The War and Peace Studies Caucus identifies the analysis of violence and conflict as a primary field of study within American studies scholarship and provides a dedicated space in which scholars interested in exploring how these issues intersect with the critical questions central to the study of American culture can share ideas, network, and collaborate to generate new directions for research and teaching. Recent scholarship that interrogates questions of transnationalism, imperialism, and borderlands studies, as well as that which seeks to historicize and explore the significance in American culture of the "War on Terror" and the on-going wars in Iraq and Afghanistan, have led to much excellent work that critically engages these issues. However, scholars working on these issues often remain separated because their alignment with particular subfields and historical periods prohibits collaboration with scholars working on similar issues in other fields or with regard to other historical moments.

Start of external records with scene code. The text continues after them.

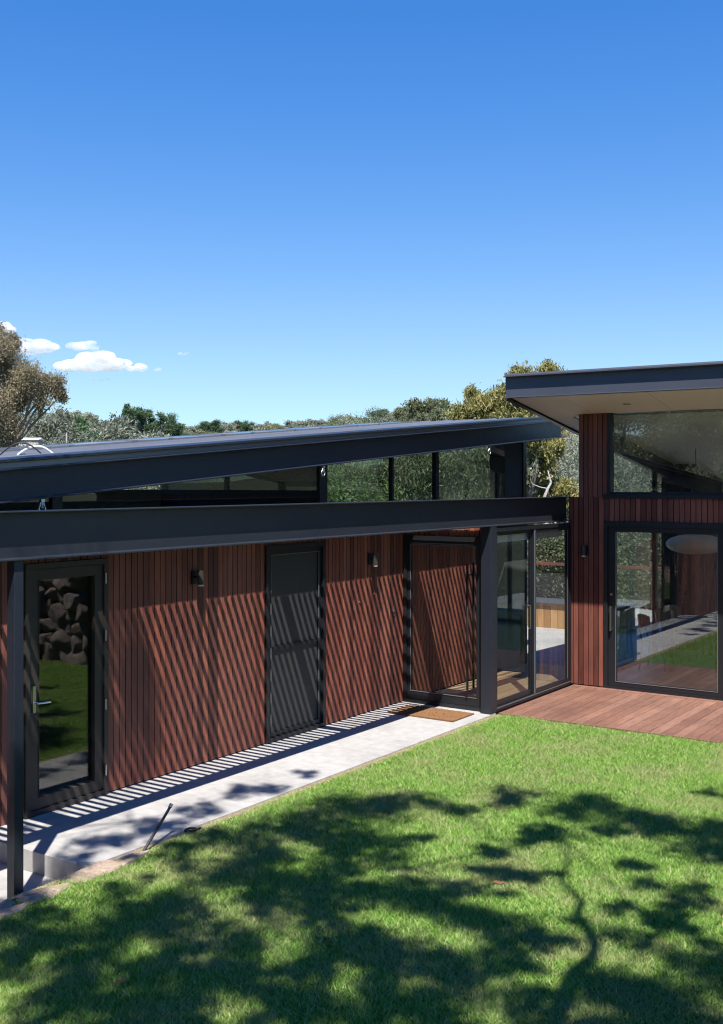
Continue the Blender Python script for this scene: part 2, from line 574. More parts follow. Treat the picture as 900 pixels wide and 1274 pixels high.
def boards_x(m, x0, x1, z0, z1, y, pitch=.079, gap=.011, t=.022):
    n = max(1, round((x1 - x0) / pitch)); p = (x1 - x0) / n
    for i in range(n):
        m.box(x0 + i * p + gap / 2, x0 + (i + 1) * p - gap / 2, y + random.uniform(-.0015, .0015), y + t, z0, z1, mi=0)


WZ = 2.60
for (y0, y1, zb) in ((-1.0, 6.36, -.17), (7.345, 9.735, 0), (10.895, 12.70, 0)):
    m = MB(); boards_y(m, y0, y1, zb + .012, WZ, P_IN)
    m.box(P_IN - .15, P_IN - .024, y0 + .001, y1 - .001, zb - .1, WZ, mi=1)
    W(m.build('timber_wall', [M['timber'], M['backing']], wing))
for (y0, y1) in ((6.36, 7.345), (9.735, 10.895)):
    m = MB(); boards_y(m, y0, y1, 2.272, WZ, P_IN); m.box(P_IN - .15, P_IN - .024, y0 + .001, y1 - .001, 2.272, WZ, mi=1)
    W(m.build('timber_wall', [M['timber'], M['backing']], wing))
m = MB(); boards_y(m, 12.70, 15.50, .012, WZ, P_IN - .001); m.box(P_IN - .15, P_IN - .024, 12.705, 15.49, -.1, WZ, mi=1)
W(m.build('timber_wall', [M['timber'], M['backing']], wing))
# closed ledge between the louvres and the clerestory
m = MB(); m.box(P_IN - .15, -7.69, -1, 16.6, WZ + .003, 2.70)
W(m.build('ledge', M['steel'], wing))
# dark end block
m = MB(); m.box(-8.45, P_IN - .01, 15.78, 16.60, -.05, 2.60)
W(m.build('end_wall', M['inner'], wing))
m = MB(); m.box(-8.30, -8.02, 15.86, 16.47, 2.702, ROOF_A + ROOF_B * 15.9)
W(m.build('end_panel', M['inner'], wing))

# inside: floor, back walls, partition
m = MB(); m.box(-10.9, P_IN - .151, -1, 16.6, -.3, -.01); W(m.build('floor', M['darkfloor'], wing))
m = MB()
m.box(-10.9, -10.75, -1, 10.9, -.01, 2.9); m.box(-10.9, -10.75, 10.9, 16.6, -.01, 2.05)
m.box(-10.75, P_IN - .151, -1.15, -1.0, -.01, 2.4)
W(m.build('back_wall', M['plaster'], wing))
m = MB()
m.prism_x([(10.86, 0), (10.96, 0), (10.96, ROOF_A + ROOF_B * 10.96 + .10), (10.86, ROOF_A + ROOF_B * 10.86 + .10)], -10.74, P_IN - .155)
W(m.build('partition', M['inner'], wing)); m = MB(); m.box(-10.74, P_IN - .155, 7.9, 8.0, 0, 2.6)
W(m.build('partition', M['inner'], wing))
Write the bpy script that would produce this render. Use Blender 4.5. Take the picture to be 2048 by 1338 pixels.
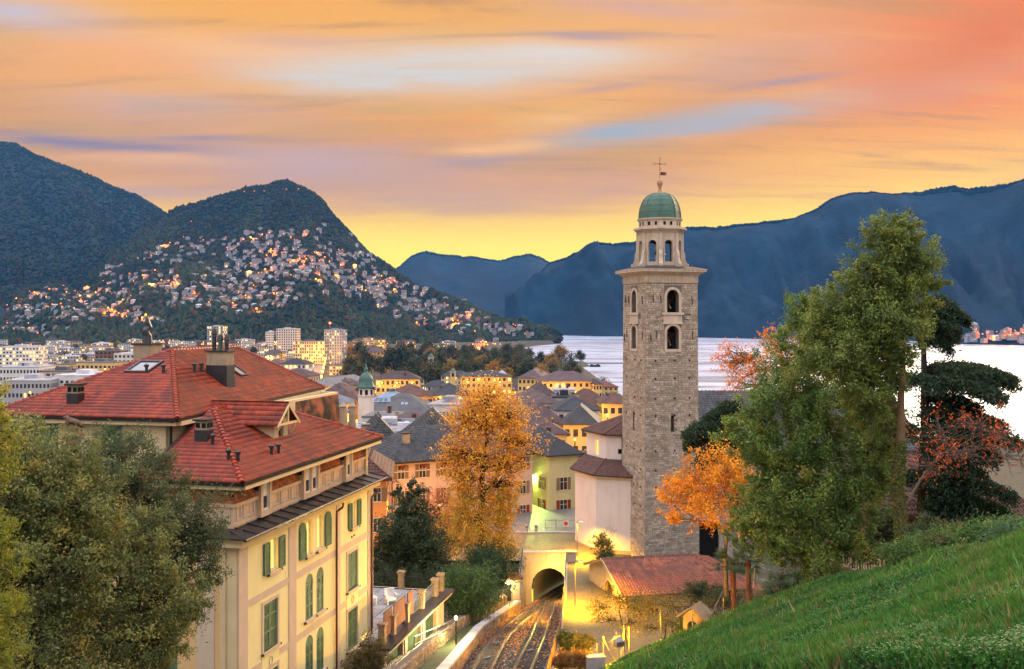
import bpy, math, random
import numpy as np
from mathutils import Vector, Matrix

R = math.radians
sc = bpy.context.scene
COL = sc.collection
for o in list(bpy.data.objects):
    bpy.data.objects.remove(o)

# ------------------------------------------------------------------ camera
F = 2000.0            # focal length in pixels of the 2048 wide photograph
CAMZ = 65.0           # eye height above the lake
HOR = 636.0           # row of the horizon
cam_data = bpy.data.cameras.new('camera')
cam = bpy.data.objects.new('camera', cam_data)
COL.objects.link(cam)
cam.location = (0, 0, CAMZ)
cam.rotation_euler = (R(90), 0, 0)
cam_data.sensor_width = 36.0
cam_data.lens = 36.0 * F / 2048.0
cam_data.shift_y = -(669.0 - HOR) / 2048.0
cam_data.clip_start = 0.3
cam_data.clip_end = 40000
sc.camera = cam

# ------------------------------------------------------------------ colour management
sc.view_settings.view_transform = 'Standard'
sc.view_settings.look = 'None'
sc.view_settings.exposure = 0.8
sc.view_settings.gamma = 1.0
sc.view_settings.use_curve_mapping = False
sc.render.engine = 'CYCLES'
cy = sc.cycles
cy.use_denoising = True
try:
    cy.denoiser = 'OPENIMAGEDENOISE'
except Exception:
    pass
cy.max_bounces = 5
cy.diffuse_bounces = 3
cy.glossy_bounces = 2
cy.transmission_bounces = 3
cy.volume_bounces = 0
cy.transparent_max_bounces = 6
cy.sample_clamp_indirect = 4.0
cy.use_light_tree = True
cy.use_adaptive_sampling = True
cy.adaptive_threshold = 0.02
cy.caustics_reflective = False
cy.caustics_refractive = False

def s2l(c):
    out = []
    for v in c[:3]:
        v = v / 255.0
        out.append(v / 12.92 if v <= 0.04045 else ((v + 0.055) / 1.055) ** 2.4)
    return tuple(out) + (1.0,)

def P(px, py, Y):
    "a point of the place: picture direction of the reference at the distance Y"
    return Vector(((px - 1024.0) / F * Y, Y, CAMZ - (py - HOR) / F * Y))

# ------------------------------------------------------------------ node helper
class NT:
    def __init__(self, tree):
        self.t = tree; self.n = tree.nodes; self.l = tree.links
    def new(self, typ, **kw):
        nd = self.n.new(typ)
        for k, v in kw.items():
            setattr(nd, k, v)
        return nd
    def put(self, sock, v):
        if hasattr(v, 'is_linked'):
            self.l.new(v, sock)
        elif v is not None:
            if isinstance(v, (tuple, list)) and sock.type == 'VECTOR' and len(v) == 4: v = v[:3]
            sock.default_value = v
    def m(self, op, a, b=None, c=None, clamp=False):
        nd = self.n.new('ShaderNodeMath'); nd.operation = op; nd.use_clamp = clamp
        for i, v in enumerate((a, b, c)):
            if v is not None: self.put(nd.inputs[i], v)
        return nd.outputs[0]
    def vm(self, op, a, b=None, s=None):
        nd = self.n.new('ShaderNodeVectorMath'); nd.operation = op
        self.put(nd.inputs[0], a)
        if b is not None: self.put(nd.inputs[1], b)
        if s is not None: self.put(nd.inputs['Scale'], s)
        return nd.outputs[0]
    def mix(self, f, a, b, blend='MIX'):
        nd = self.n.new('ShaderNodeMix'); nd.data_type = 'RGBA'; nd.blend_type = blend
        self.put(nd.inputs[0], f); self.put(nd.inputs[6], a); self.put(nd.inputs[7], b)
        return nd.outputs[2]
    def ramp(self, f, stops, interp='LINEAR'):
        nd = self.n.new('ShaderNodeValToRGB'); cr = nd.color_ramp; cr.interpolation = interp
        while len(cr.elements) < len(stops): cr.elements.new(0.5)
        for e, (p, c) in zip(cr.elements, stops):
            e.position = p; e.color = c
        self.put(nd.inputs[0], f)
        return nd.outputs[0]
    def maprange(self, v, a, b, c=0.0, d=1.0, smooth=False):
        nd = self.n.new('ShaderNodeMapRange'); nd.clamp = True
        if smooth: nd.interpolation_type = 'SMOOTHSTEP'
        self.put(nd.inputs[0], v)
        for i, x in enumerate((a, b, c, d)): nd.inputs[i + 1].default_value = x
        return nd.outputs[0]
    def noise(self, vec, scale, detail=4.0, rough=0.55, dist=0.0, out=0):
        nd = self.n.new('ShaderNodeTexNoise')
        if vec is not None: self.put(nd.inputs['Vector'], vec)
        nd.inputs['Scale'].default_value = scale; nd.inputs['Detail'].default_value = detail
        nd.inputs['Roughness'].default_value = rough; nd.inputs['Distortion'].default_value = dist
        return nd.outputs[out]
    def comb(self, x, y, z):
        nd = self.n.new('ShaderNodeCombineXYZ')
        for i, v in enumerate((x, y, z)): self.put(nd.inputs[i], v)
        return nd.outputs[0]
    def sep(self, v):
        nd = self.n.new('ShaderNodeSeparateXYZ'); self.put(nd.inputs[0], v)
        return nd.outputs

# ------------------------------------------------------------------ sky: Nishita base plus lit cloud sheets at dawn
SUN_AZ, SUN_EL = R(27), R(9.5)
world = bpy.data.worlds.new('World'); sc.world = world
world.use_nodes = True
w = NT(world.node_tree)
for nd in list(w.n): w.n.remove(nd)
wout = w.new('ShaderNodeOutputWorld'); bg = w.new('ShaderNodeBackground')
w.l.new(bg.outputs[0], wout.inputs[0])
tc = w.new('ShaderNodeTexCoord')
dirv = w.vm('NORMALIZE', tc.outputs['Generated'])
dx, dy, dz = w.sep(dirv)
az = w.m('ARCTAN2', dx, dy)
el = w.m('ARCSINE', dz)
# cloud-plane coordinates (a flat sheet high above), gives the right foreshortening
den = w.m('ADD', w.m('MAXIMUM', dz, 0.0), 0.16)
cp = w.comb(w.m('DIVIDE', dx, den), w.m('DIVIDE', dy, den), 0.0)
cp_st = w.comb(w.m('MULTIPLY', w.m('DIVIDE', dx, den), 0.55), w.m('MULTIPLY', w.m('DIVIDE', dy, den), 1.3), 0.0)
n_big = w.noise(cp_st, 1.1, 3, 0.55, 0.6)
n_fine = w.noise(cp_st, 3.2, 4, 0.6, 0.9)
warp = w.m('SUBTRACT', w.noise(cp_st, 2.2, 3, 0.6, 0.3), 0.5)
# the glow stands higher towards the sun
azr = w.maprange(az, R(2), R(30), 0.0, 1.0, True)
azback = w.maprange(az, R(40), R(110), 0.0, 1.0, True)
azk = w.m('MULTIPLY', azr, w.m('SUBTRACT', 1.0, azback))
elw = w.m('ADD', el, w.m('MULTIPLY', warp, 0.028))
elp = w.m('DIVIDE', elw, w.m('ADD', 1.0, w.m('MULTIPLY', azk, 1.15)))
elf = w.m('DIVIDE', elp, R(90), clamp=True)
base = w.ramp(elf, [
    (0.000, s2l((255, 205, 84))), (0.036, s2l((255, 216, 92))), (0.058, s2l((252, 204, 98))),
    (0.078, s2l((234, 176, 112))), (0.100, s2l((220, 168, 124))), (0.135, s2l((240, 184, 124))),
    (0.175, s2l((240, 188, 134))), (0.215, s2l((232, 180, 138))), (0.32, s2l((202, 196, 204))),
    (0.50, s2l((190, 202, 224))), (1.0, s2l((182, 206, 242)))])
# away from the sun the low sky is mauve and grey instead of yellow
away = w.maprange(az, R(-8), R(-40), 0.0, 1.0, True)
away2 = w.maprange(az, R(60), R(110), 0.0, 1.0, True)
awaym = w.m('MAXIMUM', away, away2)
lowm = w.maprange(el, R(0), R(24), 1.0, 0.0, True)
base = w.mix(w.m('MULTIPLY', w.m('MULTIPLY', awaym, lowm), 0.55), base, s2l((220, 178, 160)))
# orange veil on the right of the view
veil = w.m('MULTIPLY', w.maprange(az, R(9), R(27), 0.0, 1.0, True), w.maprange(az, R(45), R(90), 1.0, 0.0, True))
veil = w.m('MULTIPLY', veil, w.maprange(el, R(7), R(12), 0.0, 1.0, True))
veil = w.m('MULTIPLY', veil, w.maprange(el, R(20), R(40), 1.0, 0.0, True))
base = w.mix(w.m('MULTIPLY', veil, 0.9), base, s2l((238, 132, 36)))
# drifting lighter and greyer parts of the cloud sheet
gap = w.maprange(n_big, 0.50, 0.70, 0.0, 1.0, True)
gap = w.m('MULTIPLY', gap, w.maprange(el, R(5), R(10), 0.0, 1.0, True))
base = w.mix(w.m('MULTIPLY', gap, 0.6), base, s2l((188, 178, 184)))
orn = w.maprange(n_fine, 0.48, 0.72, 0.0, 1.0, True)
orn = w.m('MULTIPLY', orn, w.maprange(el, R(4), R(8), 0.0, 1.0, True))
base = w.mix(w.m('MULTIPLY', orn, 0.5), base, s2l((244, 168, 96)))

# fine wind-drawn wisps
wz_ = w.comb(w.m('MULTIPLY', w.m('DIVIDE', dx, den), 0.42), w.m('MULTIPLY', w.m('DIVIDE', dy, den), 2.6), 3.7)
wisp = w.noise(wz_, 2.6, 5, 0.62, 0.7)
welm = w.maprange(el, R(4.5), R(8), 0.0, 1.0, True)
base = w.mix(w.m('MULTIPLY', w.m('MULTIPLY', w.maprange(wisp, 0.50, 0.68, 0.0, 1.0, True), welm), 0.72), base, s2l((190, 150, 146)))
base = w.mix(w.m('MULTIPLY', w.m('MULTIPLY', w.maprange(wisp, 0.48, 0.34, 0.0, 1.0, True), welm), 0.45), base, s2l((252, 190, 112)))
# low sky tinted dimmer and less blue against exposure and haze; overhead pale and bright
tint = w.ramp(w.m('DIVIDE', el, R(90), clamp=True), [(0.0, (.84, .95, .56, 1)), (0.045, (.84, .94, .54, 1)), (0.085, (.71, .55, .08, 1)), (0.20, (.56, .45, .12, 1)), (0.30, (.78, .82, .86, 1)), (0.5, (1.05, 1.05, 1.05, 1))])
base = w.mix(1.0, base, tint, 'MULTIPLY')
# away from the dawn the clouds are unlit: cool grey-blue
backm = w.maprange(w.m('ABSOLUTE', w.m('SUBTRACT', az, R(8))), R(48), R(105), 0.0, 0.85, True)
base = w.mix(backm, base, (.62, .60, .63, 1))
azw_ = w.m('MULTIPLY_ADD', warp, 0.10, az)
elw_ = [w.m('MULTIPLY_ADD', warp, 0.010, el), w.m('MULTIPLY_ADD', warp, 0.026, el)]
nf_ = w.maprange(n_fine, 0.25, 0.65, 0.45, 1.25)
def streak(px, py, wpx, hpx, tilt, col, amt, nz=0.8):
    "one long cloud band or gap of clear sky, given by its direction in the sky"
    global base
    k = (px - 1024) / F; v = (HOR - py) / F
    a0 = math.atan(k); e0 = math.atan(v * math.cos(a0))
    c, s = math.cos(R(tilt)), math.sin(R(tilt))
    e_ = elw_[0 if nz < 0.45 else 1]
    iw, ih = F / wpx, F / hpx
    p = w.m('MULTIPLY_ADD', azw_, c * iw, w.m('MULTIPLY_ADD', e_, s * iw, -(a0 * c + e0 * s) * iw))
    q = w.m('MULTIPLY_ADD', e_, c * ih, w.m('MULTIPLY_ADD', azw_, -s * ih, (a0 * s - e0 * c) * ih))
    r2 = w.m('MULTIPLY_ADD', p, p, w.m('MULTIPLY', q, q))
    g = w.m('MULTIPLY', w.m('POWER', 0.36788, r2), w.m('MULTIPLY', nf_, amt), clamp=True)
    base = w.mix(g, base, tuple(c_ * k_ for c_, k_ in zip(s2l(col), (.68, .66, .60, 1))))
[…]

The War and Peace Studies Caucus seeks to bridge this gap by encouraging collaboration across subfields and historical periods to develop new directions for teaching and research regarding how issues of violence and conflict intersect with issues ranging from notions of patriotism and nationalism to the role of technology and religion in American life. We are interested in interrogating specific historical incidents, theoretical questions about violence and conflict, the relationship between the study of war and peace and other subfields in American studies, and all other issues that allow us to critically interrogate both issues of war and peace and the larger question of the location of these issues within the American studies project.
We are particularly interested in encouraging partnerships that will lead to increased consideration of how the methodological and theoretical approaches central to the study of war and peace are useful in producing new understandings of those topics, and, concurrently, how examining those intersections will lead to innovative understandings of the historical and contemporary significance of war and peace in American culture.
Caucus History
The War and Peace Studies Caucus began as a discussion after the 2006 American Studies Association annual meeting when Jay Mechling, David Kieran, and Kristin Ann Haas and others grew concerned with ensuring that there is more attention paid to issues of War and Peace within the American studies community and that there was a space in which folks who share interests in these issues can network and discuss. The Caucus was officially launched in 2009.